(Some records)
———

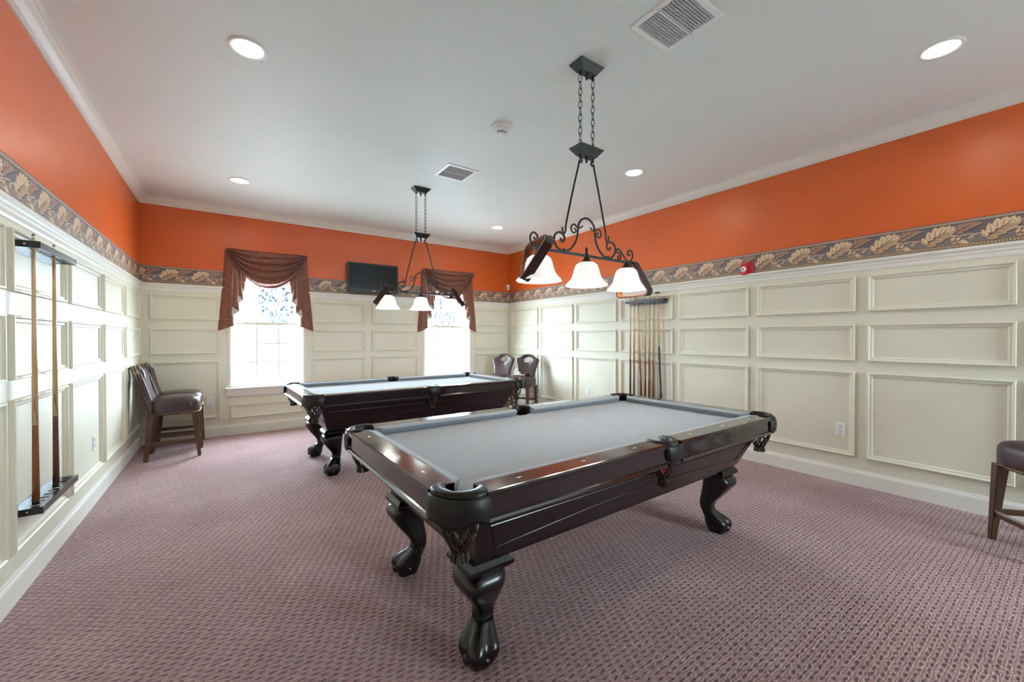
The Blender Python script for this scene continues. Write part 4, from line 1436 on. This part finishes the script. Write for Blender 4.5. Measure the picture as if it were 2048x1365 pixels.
# ================================================================== CURTAINS
def valance(label, x0, x1):
    """Board-mounted swag with two pleated, lined tails."""
    t = thing('swag_valance', label, 'curtain', ((x0 + x1) / 2, YB - WB, 2.06), 0, 'window swag valances')
    cx = 0.0
    hw = (x1 - x0) / 2 + 0.030
    zt = 2.585 - 2.06
    mb = MB(); mb.box(-hw + 0.035, hw - 0.035, -0.070, -0.001, zt - 0.040, zt - 0.018); mb.build('mounting_board', 'white_trim', t)
    D = 0.515
    NU, NV = 56, 60
    def swag(off):
        rings = []
        for j in range(NV + 1):
            v = j / NV
            row = []
            for i in range(NU + 1):
                u = -1 + 2 * i / NU
                e = 1 - abs(u) ** 2.3
                fold = (v ** 0.9) * 5.5
                amp = 0.030 * min(1, e * 2.2) * (0.25 + 0.75 * min(1, v * 3)) * (1 - 0.25 * v)
                y = -0.122 - 0.034 * e * math.sin(PI * min(1, v * 0.9)) - amp * math.cos(2 * PI * fold + 0.8 * math.sin(3 * u)) + off
                z = zt - v * D * e + 0.010 * math.sin(2 * PI * fold) * e
                x = cx + u * hw * (1 - 0.02 * v)
                row.append((x, y, z))
            rings.append(row)
        return rings
    mb = MB(); mb.loops(swag(0.0), 0, True, False, False, False)
    mb.loops(swag(0.004), 0, True, False, False, False)
    mb.build('swag', 'curtain', t, fix=False)
    for sg in (-1, 1):
        # pleat corners from the outer edge inwards: in from the edge at the top and at the foot, depth, foot height;
        # each inner layer hangs in front of the one before it, so the folded-back lining shows below the face
        P = [(0.000, -0.085, -0.014, 1.455), (0.045, 0.010, -0.062, 1.490), (0.090, 0.105, -0.058, 1.530), (0.060, 0.015, -0.066, 1.625),
             (0.130, 0.178, -0.080, 1.725), (0.100, 0.068, -0.086, 1.795), (0.180, 0.236, -0.100, 1.885),
             (0.150, 0.148, -0.106, 1.955), (0.212, 0.252, -0.118, 2.020), (0.190, 0.200, -0.122, 2.065), (0.240, 0.262, -0.108, 2.160)]
        lined = {3, 5, 7}
        back = [(0.015, -0.02, -0.048, 1.60), (0.080, 0.060, -0.046, 1.70), (0.150, 0.130, -0.046, 1.86), (0.235, 0.225, -0.046, 2.10)]
        zl = 1.455
        NZ = 18
        parts = {'tail': MB(), 'tail_lining': MB()}
        segs2 = [(P[k], P[k + 1], k) for k in range(len(P) - 1)] + [(back[k], back[k + 1], -1) for k in range(3)]
        for S0, S1, k in segs2:
            A0, A1 = list(S0), list(S1)
            if k in lined:                     # the lining starts under the face fold that hangs over it
                nx = P[k + 2]
                w = max(0.0, (nx[1] - 0.012 - A0[1]) / (A1[1] - A0[1]))
                A0 = [nx[0] - 0.002, nx[1] - 0.012, A0[2] + (A1[2] - A0[2]) * w, A0[3] + (A1[3] - A0[3]) * w]
            strip = []
            for q in (0, 0.2, 0.4, 0.6, 0.8, 1.0):
                col = [A0[m] + (A1[m] - A0[m]) * q for m in range(4)]
                col[2] -= 0.012 * math.sin(PI * q) * (0 if k < 0 else 1 if k not in lined else -0.3)
                strip.append(col)
            rows = []
            for jz in range(NZ + 1):
                sv = jz / NZ
                row = []
                for a, b, y, zf in strip:
                    z = zt + 2.06 - 0.006
                    z = z + (zf - z) * sv
                    gz = min(1, max(0, (2.58 - z) / (2.58 - zl)))
                    x = a + (b - a) * gz ** 1.2
                    row.append((sg * (hw - x), y * (0.6 + 0.4 * gz) - 0.006, z - 2.06))
                rows.append(row)
            parts['tail_lining' if k in lined else 'tail'].loops(rows, 0, True, False, False, False)
        parts['tail'].build('tail', 'curtain', t)
        parts['tail_lining'].build('tail_lining', 'lining', t)
    return t


valance('rust-brown paisley swag curtain on the window beside the corner stools', *WINS[0])
valance('rust-brown paisley swag curtain on the window behind the far lamp', *WINS[1])

# ================================================================== WALL THINGS
t = thing('television', 'black flat television mounted high between the two curtained windows', 'television', (1.978, YB, 2.335))
mb = MB(); mb.box(-0.12, 0.12, -0.055, -0.004, -0.10, 0.10); mb.build('wall_mount', 'black_metal', t)
mb = MB(); mb.box(-0.410, 0.410, -0.095, -0.050, -0.238, 0.240); mb.build('housing', 'black', t, bevel=0.008)
mb = MB(); mb.box(-0.378, 0.378, -0.0972, -0.0955, -0.180, 0.212); mb.build('screen', 'screen', t)
mb = MB(); mb.box(-0.028, 0.028, -0.0975, -0.0955, -0.214, -0.207); mb.build('badge', 'sight', t)
mb = MB(); mb.box(-0.25, 0.25, -0.094, -0.060, -0.246, -0.236); mb.build('speaker_bar', 'black', t)

t = thing('fire_alarm', 'red fire alarm horn with white strobe on the wallpaper border', 'fire alarm', (XR, 2.212, 2.120))
mb = MB(); mb.box(-0.022, 0, -0.060, 0.060, -0.068, 0.070); mb.build('back_box', 'red', t, bevel=0.004)
mb = MB(); mb.box(-0.052, -0.020, -0.012, 0.058, -0.066, 0.066); mb.build('strobe_housing', 'red', t, bevel=0.006)
mb = MB(); mb.sphere((-0.052, 0.023, -0.006), 0.030, 16, 10, 0, (0.55, 0.95, 1)); mb.build('strobe', 'strobe', t)
for k in range(5):
    mb = MB(); mb.box(-0.026, -0.021, -0.050, -0.020, -0.045 + 0.021 * k, -0.036 + 0.021 * k); mb.build('horn_slot', 'red', t)
mb = MB(); mb.sphere((-0.066, 0.023, -0.006), 0.010, 10, 8); mb.build('flash_tube', 'dark_slot', t)

t = thing('motion_sensor', 'small white motion sensor in the far corner above the border', 'motion sensor', (XR - 0.030, YB - 0.030, 2.385), PI / 4)
mb = MB(); mb.box(-0.030, 0.026, -0.028, 0.028, -0.052, 0.052)
mb.build('body', 'white', t, bevel=0.006)
mb = MB(); mb.box(-0.033, -0.029, -0.020, 0.020, -0.040, 0.005); mb.build('lens', 'vent_grey', t)


def outlet(label, loc, rz):
    t = thing('wall_outlet', label, 'outlet', loc, rz, 'white wall outlets')
    mb = MB(); mb.frustum((-0.038, 0.038, -0.061, 0.061), 0, (-0.035, 0.035, -0.058, 0.058), 0.007)
    p = mb.build('cover_plate', 'white', t); p.rotation_euler = (PI / 2, 0, 0)
    for z in (-0.026, 0.026):
        mb = MB(); mb.box(-0.016, 0.016, -0.0095, -0.006, z - 0.014, z + 0.014); r = mb.build('receptacle', 'white', t, bevel=0.002)
        for x in (-0.006, 0.006):
            mb = MB(); mb.box(x - 0.0012, x + 0.0012, -0.0102, -0.0094, z - 0.002, z + 0.008); mb.build('slot', 'dark_slot', r)
        mb = MB(); mb.lathe([(0.0025, 0), (0.0025, 0.001)], 8, (0, 0, 0)); q = mb.build('ground_hole', 'dark_slot', r)
        q.rotation_euler = (PI / 2, 0, 0); q.location = (0, -0.0094, z - 0.008)
    mb = MB(); mb.sphere((0, -0.0075, 0), 0.003, 8, 6); mb.build('screw', 'steel', t)


outlet('white wall outlet low on the wall behind the corner stools, under the window wall panel', (-0.203, YB - WB, 0.493), 0)
outlet('white wall outlet in the panel beyond the nearer pool table, facing the camera', (XR - WB, 1.370, 0.496), PI / 2 * 3)
outlet('white wall outlet in the panel beside the full cue row', (XR - WB, 4.670, 0.500), PI / 2 * 3)
outlet('white wall outlet between the two-cue rack and the corner stools', (XL + WB, 4.690, 0.498), PI / 2)
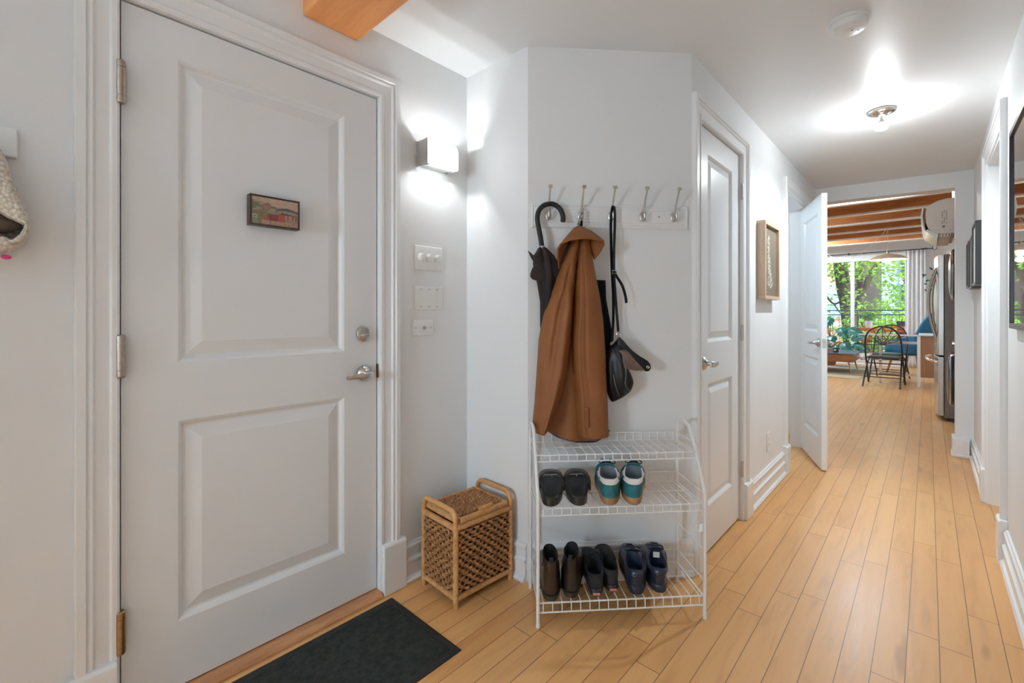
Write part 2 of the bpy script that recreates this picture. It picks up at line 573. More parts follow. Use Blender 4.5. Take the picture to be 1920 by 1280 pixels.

———

[Task to carry out]: Look over the listing. Pull out every line with the string "that" in it.

[Exercise solution]:
            if k in lined:                     # the lining starts under the face fold that hangs over it
Write part 2 of the bpy script that recreates this picture. It picks up at line 573. More parts follow. Use Blender 4.5. Take the picture to be 1920 by 1280 pixels.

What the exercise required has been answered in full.